La réflexion d’Aristote sur la dimension anthropologique de la mimesis apparaît particulièrement féconde pour envisager la question de l’émergence des compétences narratives. Sur ce point, si l’on a longtemps cru que les compétences narratives dérivaient de l’apparition du langage, les théories évolutionnistes les plus récentes proposent plutôt un scénario inverse, à savoir que les capacités imaginatives précéderaient le verbe et en conditionneraient la forme et les usages, notamment narratifs. Aristote avait donc probablement raison de considérer que l’homme est un animal pour lequel l’imitation est naturelle et d’ajouter que cette capacité imitative a constitué un socle pour les apprentissages sociaux, pour l’apparition des arts et pour la capacité à (se) raconter des histoires.
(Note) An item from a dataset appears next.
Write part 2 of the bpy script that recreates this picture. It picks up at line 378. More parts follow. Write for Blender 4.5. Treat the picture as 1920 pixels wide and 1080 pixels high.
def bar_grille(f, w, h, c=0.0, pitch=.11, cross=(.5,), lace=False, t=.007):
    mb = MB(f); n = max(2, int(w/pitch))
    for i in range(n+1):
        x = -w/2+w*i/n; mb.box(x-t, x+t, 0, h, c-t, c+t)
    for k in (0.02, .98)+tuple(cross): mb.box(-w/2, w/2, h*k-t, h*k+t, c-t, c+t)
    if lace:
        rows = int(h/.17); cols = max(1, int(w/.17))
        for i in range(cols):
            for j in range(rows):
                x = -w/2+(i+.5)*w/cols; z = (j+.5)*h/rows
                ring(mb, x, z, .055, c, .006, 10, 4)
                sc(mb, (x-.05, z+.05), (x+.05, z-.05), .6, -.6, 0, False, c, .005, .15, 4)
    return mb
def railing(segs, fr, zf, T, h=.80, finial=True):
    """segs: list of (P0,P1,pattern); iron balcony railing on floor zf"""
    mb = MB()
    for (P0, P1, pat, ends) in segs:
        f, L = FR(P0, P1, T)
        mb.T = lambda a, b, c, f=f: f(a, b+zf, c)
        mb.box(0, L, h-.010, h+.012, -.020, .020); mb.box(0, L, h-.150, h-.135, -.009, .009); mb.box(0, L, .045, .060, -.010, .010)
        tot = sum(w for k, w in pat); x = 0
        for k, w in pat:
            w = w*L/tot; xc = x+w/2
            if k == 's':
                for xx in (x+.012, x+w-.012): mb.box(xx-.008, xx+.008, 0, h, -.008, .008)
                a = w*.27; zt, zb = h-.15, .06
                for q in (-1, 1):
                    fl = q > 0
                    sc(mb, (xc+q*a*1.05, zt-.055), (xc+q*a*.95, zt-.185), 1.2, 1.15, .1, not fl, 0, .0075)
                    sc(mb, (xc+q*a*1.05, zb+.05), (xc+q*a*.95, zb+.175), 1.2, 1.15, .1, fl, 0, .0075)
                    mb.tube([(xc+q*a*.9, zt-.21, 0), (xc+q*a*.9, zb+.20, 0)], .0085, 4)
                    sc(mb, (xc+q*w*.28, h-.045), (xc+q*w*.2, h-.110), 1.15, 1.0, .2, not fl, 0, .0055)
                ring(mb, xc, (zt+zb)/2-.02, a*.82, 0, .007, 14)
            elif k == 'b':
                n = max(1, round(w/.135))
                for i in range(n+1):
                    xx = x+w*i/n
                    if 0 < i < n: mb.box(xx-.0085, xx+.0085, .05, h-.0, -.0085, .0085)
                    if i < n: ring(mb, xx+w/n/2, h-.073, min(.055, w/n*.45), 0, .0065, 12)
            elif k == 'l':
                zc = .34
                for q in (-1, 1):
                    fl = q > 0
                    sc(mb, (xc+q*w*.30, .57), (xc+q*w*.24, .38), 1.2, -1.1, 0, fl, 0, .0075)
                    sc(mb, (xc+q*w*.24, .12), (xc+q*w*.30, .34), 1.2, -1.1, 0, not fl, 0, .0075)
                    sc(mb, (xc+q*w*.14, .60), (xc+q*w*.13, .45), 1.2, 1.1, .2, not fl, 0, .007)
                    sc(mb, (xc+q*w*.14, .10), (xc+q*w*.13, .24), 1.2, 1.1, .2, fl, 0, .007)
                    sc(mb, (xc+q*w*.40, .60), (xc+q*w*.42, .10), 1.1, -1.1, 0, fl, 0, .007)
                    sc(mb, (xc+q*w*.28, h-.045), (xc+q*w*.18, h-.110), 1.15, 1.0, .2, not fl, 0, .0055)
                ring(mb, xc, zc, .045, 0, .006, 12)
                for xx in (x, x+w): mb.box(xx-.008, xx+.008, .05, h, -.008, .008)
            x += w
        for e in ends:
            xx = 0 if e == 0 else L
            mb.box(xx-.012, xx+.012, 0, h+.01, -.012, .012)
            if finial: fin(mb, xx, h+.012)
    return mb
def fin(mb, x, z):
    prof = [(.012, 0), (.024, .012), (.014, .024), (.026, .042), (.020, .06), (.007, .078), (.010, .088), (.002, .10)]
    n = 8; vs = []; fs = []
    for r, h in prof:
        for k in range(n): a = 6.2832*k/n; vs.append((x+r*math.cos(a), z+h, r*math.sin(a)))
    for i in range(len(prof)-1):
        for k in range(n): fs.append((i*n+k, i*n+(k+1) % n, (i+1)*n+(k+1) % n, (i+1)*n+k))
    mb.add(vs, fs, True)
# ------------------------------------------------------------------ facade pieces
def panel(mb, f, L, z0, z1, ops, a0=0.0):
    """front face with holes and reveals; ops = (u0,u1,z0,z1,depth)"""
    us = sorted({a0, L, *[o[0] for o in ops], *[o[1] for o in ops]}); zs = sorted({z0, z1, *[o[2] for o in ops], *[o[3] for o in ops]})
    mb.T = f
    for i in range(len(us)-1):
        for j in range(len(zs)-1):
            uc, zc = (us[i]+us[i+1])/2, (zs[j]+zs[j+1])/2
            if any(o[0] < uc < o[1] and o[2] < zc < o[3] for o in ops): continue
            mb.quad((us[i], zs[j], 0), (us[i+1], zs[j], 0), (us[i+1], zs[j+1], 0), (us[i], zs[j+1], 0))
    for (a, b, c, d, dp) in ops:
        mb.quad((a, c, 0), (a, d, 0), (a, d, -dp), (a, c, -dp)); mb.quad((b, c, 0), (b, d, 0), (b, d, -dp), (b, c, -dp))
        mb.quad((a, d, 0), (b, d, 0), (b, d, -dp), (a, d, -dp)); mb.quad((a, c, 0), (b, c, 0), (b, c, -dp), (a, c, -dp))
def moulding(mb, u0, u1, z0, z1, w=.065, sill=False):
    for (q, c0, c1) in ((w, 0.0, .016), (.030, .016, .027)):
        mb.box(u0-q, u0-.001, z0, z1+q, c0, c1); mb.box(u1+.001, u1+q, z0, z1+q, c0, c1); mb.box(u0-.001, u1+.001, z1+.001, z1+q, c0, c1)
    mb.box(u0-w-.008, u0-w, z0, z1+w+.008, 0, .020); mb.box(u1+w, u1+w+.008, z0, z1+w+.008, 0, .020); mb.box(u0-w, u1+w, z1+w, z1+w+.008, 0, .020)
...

Ainsi que l’a montré William Marx (2011 : 131), la discussion portant sur la catharsis a rencontré un succès « vertigineux » dans l’histoire des idées, mais elle a passablement dérivé de la conception antique des humeurs sur laquelle elle se fondait. Toutefois, cet intérêt sans cesse renouvelé pour le phénomène de la « purgation des passions », quel que soit le sens que l’on donne à cette expression, souligne le caractère incontournable d’une réflexion sur le « retraitement fictionnel des affects » (Schaeffer 1999 : 325). En mettant en scène l’expérience humaine et en invitant l’auditoire à partager, d’une manière ou d’une autre, la dimension affective de cette expérience, il devient possible d’engendrer des émotions esthétiques parfois très violentes sans être exposé aux dangers réels qui les conditionneraient dans dans une expérience non médiée. Un tel élargissement du spectre des expériences affectives est évidemment susceptible de remplir un grand nombre de fonctions, que ce soit à une échelle psychologique ou sociale.

Platon, en revanche, se méfie de la séduction des récits qui recourent à l’imitation, car ils risquent selon lui d’aboutir à une confusion entre la réalité et son référent imaginaire. Bien avant Brecht et la critique moderne de l’immersion, il jugeait ainsi que la narration simple était plus honnête, car moins directe et donc moins susceptible de contaminer l’auditoire et de l’éloigner du réel, que le récit recourant à l’imitation. Autrement dit, le récit verbal serait préférable au récit théâtral – aujourd’hui on ajouterait à la liste : le cinéma, la télévision, la bande dessinée, les jeux de rôles ou les jeux vidéo –, parce qu’il interposerait la voix du poète entre le monde de l’auditoire et le monde raconté, et se situerait pour cette raison à une plus grande distance de la scène imaginaire simulée par l’artefact narratif. La dénonciation par Platon des récits qui contaminent l’auditoire constitue par conséquent une approche ciblant au premier rang les modalités les plus mimétiques de la narrativité et Schaeffer (1999) a montré que les inquiétudes contemporaines concernant les pratiques vidéoludiques – alternativement perçues comme un défouloir ou comme la source de pulsions destructrices – ne sont pas étrangères à ces considérations morales. La réflexion sur les effets inconscients des récits s’est prolongée par ailleurs dans les critiques marxistes, féministes ou postcoloniales, qui dénoncent la manière dont les formes narratives véhiculent des idéologies et façonnent les comportements et les croyances de l’auditoire en naturalisant ses représentations du monde.

Références

Aristote (2021), Poétique, traduit par P. Destrée, Paris, GF Flammarion.

Baroni, Raphaël & Romain Bionda (2019), « La mimèsis en tension. Entretien avec Raphaël Baroni », Interférences littéraires / literaire interferenties, n° 23, p. 209-231. URL : http://www.interferenceslitteraires.be/index.php/illi/article/view/1048

Gaudreault, André (1999), « Narratologie des premiers temps : la mimèsis et la diégésis », in Du littéraire au filmique. Système du récit, Paris, Armand Colin, p. 55-69.

Kukkonen, Karin (2020), Probability Designs. Literature and Predictive Processing, New York, Oxford University Press.

Marx, William (2011), « La véritable catharsis aristotélicienne. Pour une lecture philologique et physiologique de la Poétique », Poétique, n° 166, p. 131-154.

Pelletier, Jérôme (2008), « La fiction comme culture de la simulation », Poétique, n° 154 p. 131-146.

Pierre, Maxime (2021), « D’un récit à l’autre. Retour sur la notion de diègèsis de Platon à Aristote », Poétique, n° 189, p. 123-143. DOI : https://doi.org/10.3917/poeti.189.0123

Platon (2004), La République, traduit par G. Leroux, Paris, GF Flammarion.

Schaeffer, Jean-Marie (1999), Pourquoi la fiction ?, Paris, Seuil.

Sorci, Antonino (2020), « Le régime cathartique à l’ère du storytelling », Cahiers de Narratologie, n° 37. DOI: https://doi.org/10.4000/narratologie.10633

Valles Calatrava, Jose R. & Vicente, Hernando (2021), « Teorías de la narrativa en Grecia y Roma », Teoría de la narrativa: Panorama histórico y selección de textos. De la antiqüedad clàsica al romantismo, Colección Humanidades, p. 11-25.